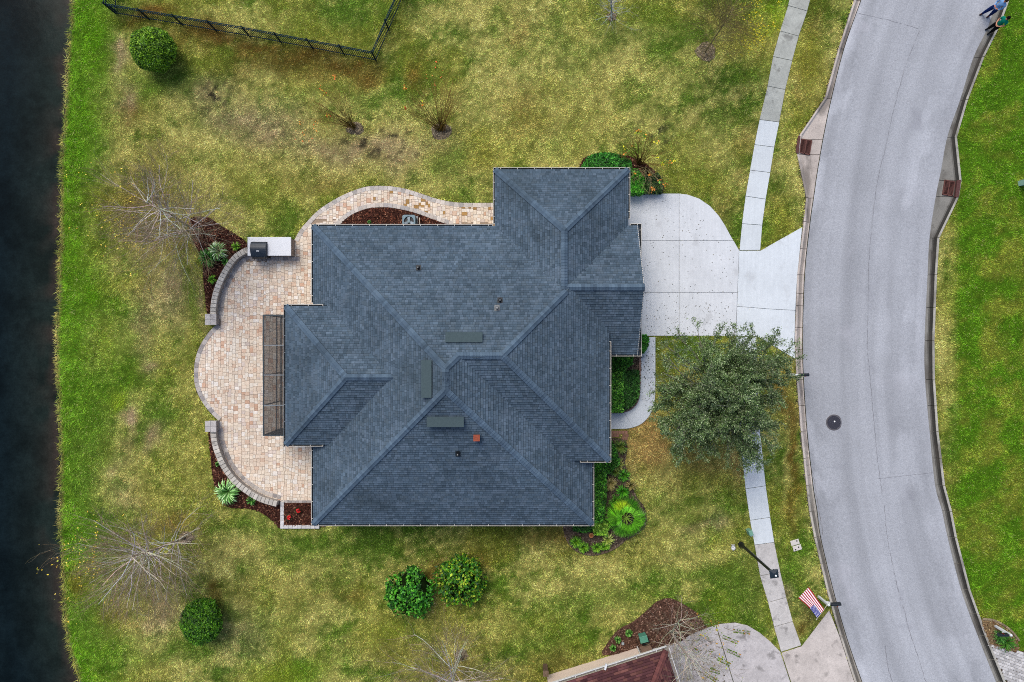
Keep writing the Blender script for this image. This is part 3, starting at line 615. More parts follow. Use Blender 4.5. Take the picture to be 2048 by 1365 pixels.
# ---------------------------------------------------------------- patio, garden path, seat walls
CREAM = [C(232, 216, 194), C(238, 228, 212), C(224, 202, 178), C(230, 210, 188), C(216, 184, 158), C(204, 160, 130), C(216, 200, 188), C(243, 236, 226)]
CREAM = [tuple((np.array(c) * .78 + np.array(C(226, 207, 190)) * .22) * 1.1) for c in CREAM]
CW = [.24, .18, .17, .18, .08, .04, .06, .05]
SLATE = [C(176, 168, 164), C(190, 182, 176), C(160, 154, 152), C(200, 192, 184)]
def paver_field(poly, inset_test, unit=.068, extra=None):
    """random three-size paver pattern on a grid; returns (x0,y0,w,h)"""
    poly = np.asarray(poly); x0, y0 = poly.min(0); x1, y1 = poly.max(0)
    nx_, ny_ = int((x1 - x0) / unit) + 1, int((y1 - y0) / unit) + 1
    occ = np.zeros((ny_, nx_), bool); out = []
    sizes = [(3, 3), (4, 3), (3, 4), (3, 2), (2, 3), (4, 4), (5, 3)]
    wts = [.34, .20, .14, .10, .10, .06, .06]
    for j in range(ny_):
        for i in range(nx_):
            if occ[j, i]: continue
            order = list(rng.choice(len(sizes), len(sizes), replace=False, p=wts)); placed = False
            for k in order + [7, 8, 9, 10]:
                w, h = sizes[k] if k < 7 else [(2, 2), (2, 1), (1, 2), (1, 1)][k - 7]
                if i + w <= nx_ and j + h <= ny_ and not occ[j:j + h, i:i + w].any():
                    # avoid leaving one-wide slivers
                    if k < 7 and i + w < nx_ and occ[j, i + w] == False and i + w + 1 < nx_ and occ[j, i + w + 1]: continue
                    occ[j:j + h, i:i + w] = True; out.append((x0 + i * unit, y0 + j * unit, w * unit, h * unit)); placed = True; break
    return out
PZ = .03
pmesh = {}
def paver_mesh(w, h):
    k = (round(w, 3), round(h, 3))
    if k not in pmesh:
        m = MB(); g = .006; m.prism([(-w / 2 + g, -h / 2 + g), (w / 2 - g, -h / 2 + g), (w / 2 - g, h / 2 - g), (-w / 2 + g, h / 2 - g)], -.06, 0, (1, 1, 1), .008, False); pmesh[k] = m.data('paver', MAT['paver'])
    return pmesh[k]
def lay(name, poly, label, keep, palette, pw, borders, stain=None):
    root = empty(name, (0, 0, 0), label, 'paving', kind='structure')
    m = MB(); m.prism(poly, -.16, PZ - (.018 if name == 'patio' else .024)); m.build('bedding_sand', MAT['sand'], root)
    F_ = paver_field(poly, None)
    cx = np.array([f[0] + f[2] / 2 for f in F_]); cy = np.array([f[1] + f[3] / 2 for f in F_])
    ok = keep(cx, cy) & pip(cx, cy, poly)
    for dx in (-1, 1):
        for dy in (-1, 1):
            ok &= pip(cx + dx * .42 * np.array([f[2] for f in F_]), cy + dy * .42 * np.array([f[3] for f in F_]), poly)
    ids = np.where(ok)[0]; area = np.array([F_[i][2] * F_[i][3] for i in ids])
    vis = ~pip(cx[ids], cy[ids], np.array(WP([(628, 452), (1180, 452), (1180, 1048), (628, 1048)], 3)))
    order = ids[np.argsort(-(area + vis * 1.0))]
    rest = MB()
    for n_, i in enumerate(order):
        x, y, w, h = F_[i]
        c = pick(palette, 1, .03, pw)[0]
        low = fbm(np.array([x]), np.array([y]), .5, 3, 77)[0]; c = c * (.88 + .24 * low)
        if stain is not None: c = stain(x, y, c)
        z = PZ + random.uniform(-.003, .003)
        if n_ < 290: link('paver', paver_mesh(w, h), root, (x + w / 2, y + h / 2, z), c)
        else:
            g = .006; rest.prism([(x + g, y + g), (x + w - g, y + g), (x + w - g, y + h - g), (x + g, y + h - g)], z - .06, z, c, .008, False)
    if rest.v:
        o = rest.build('further_pavers', MAT['paver'], root); o['kind'] = 'stuff'
    for P, width, step, pal in borders:
        for q in soldier(P, width, step, .012):
            m = MB(); m.prism(q, -.05, PZ + .012 + random.uniform(-.003, .003), pick(pal, 1, .10)[0], .008, False); m.build('border_paver', MAT['paver'], root)
    return root
def wp(pts): return np.array(WP(pts))
bA_in = wp(cWA)[::-1]          # reversed so that "left" is the patio side
def left_side(P, toward):
    P = np.asarray(P); N_ = normals2(P); m = len(P) // 2
    return P if np.dot(N_[m], np.asarray(toward) - P[m]) > 0 else P[::-1]
pc = W(540, 740)
wA, wBU, wB = left_side(wp(cWA), pc), left_side(wp(cBU), pc), left_side(wp(cWB), pc)
CAPW = .33
inA, inB = offset(wA, CAPW), offset(wB, CAPW)
outer = np.array(WP(list(crom(PATH_OUT, 6))))
borders = [(left_side(inA[:], pc), .24, .25, SLATE), (wBU, .25, .30, SLATE), (left_side(inB, pc), .24, .25, SLATE),
           (np.array(WP([(561, 1008.5), (628, 1008.5)])), .22, .23, SLATE), (np.array(WP([(505, 521), (606, 521)])), .23, .24, SLATE)]
borders[3] = (left_side(borders[3][0], pc), .22, .23, SLATE)
borders[4] = (np.array(WP([(500, 522), (600, 522)])), .23, .24, SLATE)
def keepP(x, y):
    px = CX + x / M_; py = CY - y / M_
    return ~((py > 514.5) & (py < 521.5) & (px < 598)) & (py < 1003)
lay('patio', PATIO, 'cream and tan stone paver patio with scalloped edge beside the pond lawn', keepP, CREAM, CW, borders)
def stain(x, y, c):
    px = CX + x / M_
    if px > 730 and random.random() < .11: return np.array(C(182, 142, 88)) * random.uniform(.8, 1.15)
    return c
pin = np.array(WP(crom(PATH_IN, 6))); pc2 = W(760, 400)
bo = np.array(WP(crom(PATH_OUT, 6)))
def keepQ(x, y): return ~pip(x, y, PATIO)
lay('garden_path', PATHP, 'curving cream paver path from the patio round to the garage side', keepQ, [c for c in CREAM], [.28, .24, .10, .14, .06, .03, .07, .08],
    [(left_side(bo, W(760, 395)), .25, .27, [C(208, 200, 192), C(190, 184, 178), C(216, 206, 196)]), (left_side(pin, W(770, 395)), .25, .25, [C(206, 198, 190), C(184, 178, 174), C(212, 202, 192)])], stain)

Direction
Repeat the data in full and exactly. Omit pictures.

Task answer
Keep writing the Blender script for this image. This is part 3, starting at line 615. More parts follow. Use Blender 4.5. Take the picture to be 2048 by 1365 pixels.
# ---------------------------------------------------------------- patio, garden path, seat walls
CREAM = [C(232, 216, 194), C(238, 228, 212), C(224, 202, 178), C(230, 210, 188), C(216, 184, 158), C(204, 160, 130), C(216, 200, 188), C(243, 236, 226)]
CREAM = [tuple((np.array(c) * .78 + np.array(C(226, 207, 190)) * .22) * 1.1) for c in CREAM]
CW = [.24, .18, .17, .18, .08, .04, .06, .05]
SLATE = [C(176, 168, 164), C(190, 182, 176), C(160, 154, 152), C(200, 192, 184)]
def paver_field(poly, inset_test, unit=.068, extra=None):
    """random three-size paver pattern on a grid; returns (x0,y0,w,h)"""
    poly = np.asarray(poly); x0, y0 = poly.min(0); x1, y1 = poly.max(0)
    nx_, ny_ = int((x1 - x0) / unit) + 1, int((y1 - y0) / unit) + 1
    occ = np.zeros((ny_, nx_), bool); out = []
    sizes = [(3, 3), (4, 3), (3, 4), (3, 2), (2, 3), (4, 4), (5, 3)]
    wts = [.34, .20, .14, .10, .10, .06, .06]
    for j in range(ny_):
        for i in range(nx_):
            if occ[j, i]: continue
            order = list(rng.choice(len(sizes), len(sizes), replace=False, p=wts)); placed = False
            for k in order + [7, 8, 9, 10]:
                w, h = sizes[k] if k < 7 else [(2, 2), (2, 1), (1, 2), (1, 1)][k - 7]
                if i + w <= nx_ and j + h <= ny_ and not occ[j:j + h, i:i + w].any():
                    # avoid leaving one-wide slivers
                    if k < 7 and i + w < nx_ and occ[j, i + w] == False and i + w + 1 < nx_ and occ[j, i + w + 1]: continue
                    occ[j:j + h, i:i + w] = True; out.append((x0 + i * unit, y0 + j * unit, w * unit, h * unit)); placed = True; break
    return out
PZ = .03
pmesh = {}
def paver_mesh(w, h):
    k = (round(w, 3), round(h, 3))
    if k not in pmesh:
        m = MB(); g = .006; m.prism([(-w / 2 + g, -h / 2 + g), (w / 2 - g, -h / 2 + g), (w / 2 - g, h / 2 - g), (-w / 2 + g, h / 2 - g)], -.06, 0, (1, 1, 1), .008, False); pmesh[k] = m.data('paver', MAT['paver'])
    return pmesh[k]
def lay(name, poly, label, keep, palette, pw, borders, stain=None):
    root = empty(name, (0, 0, 0), label, 'paving', kind='structure')
    m = MB(); m.prism(poly, -.16, PZ - (.018 if name == 'patio' else .024)); m.build('bedding_sand', MAT['sand'], root)
    F_ = paver_field(poly, None)
    cx = np.array([f[0] + f[2] / 2 for f in F_]); cy = np.array([f[1] + f[3] / 2 for f in F_])
    ok = keep(cx, cy) & pip(cx, cy, poly)
    for dx in (-1, 1):
        for dy in (-1, 1):
            ok &= pip(cx + dx * .42 * np.array([f[2] for f in F_]), cy + dy * .42 * np.array([f[3] for f in F_]), poly)
    ids = np.where(ok)[0]; area = np.array([F_[i][2] * F_[i][3] for i in ids])
    vis = ~pip(cx[ids], cy[ids], np.array(WP([(628, 452), (1180, 452), (1180, 1048), (628, 1048)], 3)))
    order = ids[np.argsort(-(area + vis * 1.0))]
    rest = MB()
    for n_, i in enumerate(order):
        x, y, w, h = F_[i]
        c = pick(palette, 1, .03, pw)[0]
        low = fbm(np.array([x]), np.array([y]), .5, 3, 77)[0]; c = c * (.88 + .24 * low)
        if stain is not None: c = stain(x, y, c)
        z = PZ + random.uniform(-.003, .003)
        if n_ < 290: link('paver', paver_mesh(w, h), root, (x + w / 2, y + h / 2, z), c)
        else:
            g = .006; rest.prism([(x + g, y + g), (x + w - g, y + g), (x + w - g, y + h - g), (x + g, y + h - g)], z - .06, z, c, .008, False)
    if rest.v:
        o = rest.build('further_pavers', MAT['paver'], root); o['kind'] = 'stuff'
    for P, width, step, pal in borders:
        for q in soldier(P, width, step, .012):
            m = MB(); m.prism(q, -.05, PZ + .012 + random.uniform(-.003, .003), pick(pal, 1, .10)[0], .008, False); m.build('border_paver', MAT['paver'], root)
    return root
def wp(pts): return np.array(WP(pts))
bA_in = wp(cWA)[::-1]          # reversed so that "left" is the patio side
def left_side(P, toward):
    P = np.asarray(P); N_ = normals2(P); m = len(P) // 2
    return P if np.dot(N_[m], np.asarray(toward) - P[m]) > 0 else P[::-1]
pc = W(540, 740)
wA, wBU, wB = left_side(wp(cWA), pc), left_side(wp(cBU), pc), left_side(wp(cWB), pc)
CAPW = .33
inA, inB = offset(wA, CAPW), offset(wB, CAPW)
outer = np.array(WP(list(crom(PATH_OUT, 6))))
borders = [(left_side(inA[:], pc), .24, .25, SLATE), (wBU, .25, .30, SLATE), (left_side(inB, pc), .24, .25, SLATE),
           (np.array(WP([(561, 1008.5), (628, 1008.5)])), .22, .23, SLATE), (np.array(WP([(505, 521), (606, 521)])), .23, .24, SLATE)]
borders[3] = (left_side(borders[3][0], pc), .22, .23, SLATE)
borders[4] = (np.array(WP([(500, 522), (600, 522)])), .23, .24, SLATE)
def keepP(x, y):
    px = CX + x / M_; py = CY - y / M_
    return ~((py > 514.5) & (py < 521.5) & (px < 598)) & (py < 1003)
lay('patio', PATIO, 'cream and tan stone paver patio with scalloped edge beside the pond lawn', keepP, CREAM, CW, borders)
def stain(x, y, c):
    px = CX + x / M_
    if px > 730 and random.random() < .11: return np.array(C(182, 142, 88)) * random.uniform(.8, 1.15)
    return c
pin = np.array(WP(crom(PATH_IN, 6))); pc2 = W(760, 400)
bo = np.array(WP(crom(PATH_OUT, 6)))
def keepQ(x, y): return ~pip(x, y, PATIO)
lay('garden_path', PATHP, 'curving cream paver path from the patio round to the garage side', keepQ, [c for c in CREAM], [.28, .24, .10, .14, .06, .03, .07, .08],
    [(left_side(bo, W(760, 395)), .25, .27, [C(208, 200, 192), C(190, 184, 178), C(216, 206, 196)]), (left_side(pin, W(770, 395)), .25, .25, [C(206, 198, 190), C(184, 178, 174), C(212, 202, 192)])], stain)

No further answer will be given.